Warring States painting on silk of a man riding a dragon, Chu State tomb, 5th-3rd century BC:


Western Han Dynasty (202 BC - 8 AD) Silk Banner found in the tomb at Mawangdui


An example of Han Dynasty murals:





Tomb murals of horse-riders on a hunt and outing, Wei Dynasty (220-265 AD)


Even after the papermaking process was innovated by Cai Lun of the Eastern Han Dynasty (2nd century), paper wasn't necessarily the material of choice for exquisite paintings (although printed materials from the 9th century onwards on paper would feature inked artwork), as silk scrolls remained the prevalent method for those to express themselves through art. During the Wei and Western Jin Dynasties, mural paintings and painted decorations on silk became gradually more complex, but the real revolution in Chinese art (along with the introduction of professional landscape art) came during the Northern and Southern Dynasties Period (317-581 AD). It was during the early 4th century that the once centrally unifying Western Jin state was threatened and then defeated by oncoming northern steppe nomads known as the Xiongnu, who sacked the capital at Luoyang and forced the Jin court to flee south to establish their control over the southern half of China, establishing the Eastern Jin Dynasty (317-420 AD) at Jiankang (modern-day Nanjing). While culture in the north became a hybrid Chinese/northern nomadic fusion (the military ranks even drawn up opon the standards of nomadic cavalry units), the southern dynasties saw their own cultural flourishing apart from the northerners. It was here at Jiankang (Nanjing) where the social norms and accepted practices/pasttimes of a proper Confucian literati were developed and implemented. The most important sophisticated pasttimes of an upright Confucian scholar or bureaucrat became established as:

1. Writing and reciting poetry
2. Playing the musical instrument of the guqin (ancient Chinese stringed-zither)
4. Writing through fancy calligraphy
3. Painting, whether it be landscape, portrait, etc.

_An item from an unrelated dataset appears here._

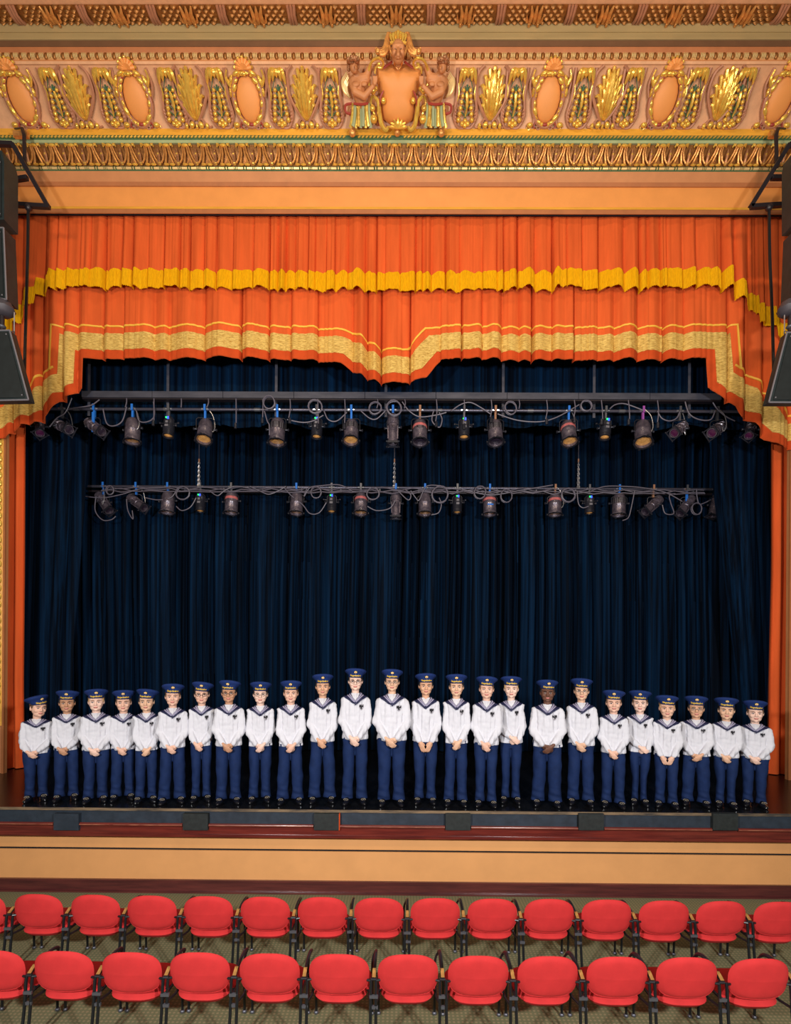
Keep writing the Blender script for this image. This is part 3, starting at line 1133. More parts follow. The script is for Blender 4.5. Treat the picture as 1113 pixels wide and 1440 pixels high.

Poetry became so emphasized in Chinese society during the Tang Dynasty, that it was actually made one of the required fields of study to master if one wanted to pass the rigid Civil Service and Imperial Exams in order to become a government official. However, for the purposes of this thread, I'll stick to painting. With a greater emphasis on painting came greater social expectations for one to achieve greater and more sophisticated artistic heights than their contemporaries, and especially their Han predecessors who were avid tomb mural and silken dress/banners/scroll painters. Arguably the greatest artistic painter during this time was the court official for the Eastern Jin known as Gu Kaizhi, who painted his first painting in Nanjing in 364 AD, at the age of 20. Gu Kaizhi was not only popular in his own time, but was revered by later artists who used him and his art as the prime example of matured Chinese art. Gu Kaizhi once wrote, "In figure paintings the clothes and the appearances were not very important. The eyes were the spirit and the decisive factor."

Landscape Artwork, Admonitions of the Instructress to the Court Ladies, and a political satire painting about Empress Jia (written by Zhang Hua) attributed to and originally painted by the Eastern Jin Dynasty master of art, Gu Kaizhi (lived 344-406 AD)




Eric
Thaibebop
Wow, thanks guys. I have learned more from you here than my professor, sad to say. Let me ask about sculpture in the Han Era. What do you see as the definitive examples and once again is there a difference between East and West? Thanks once again guys.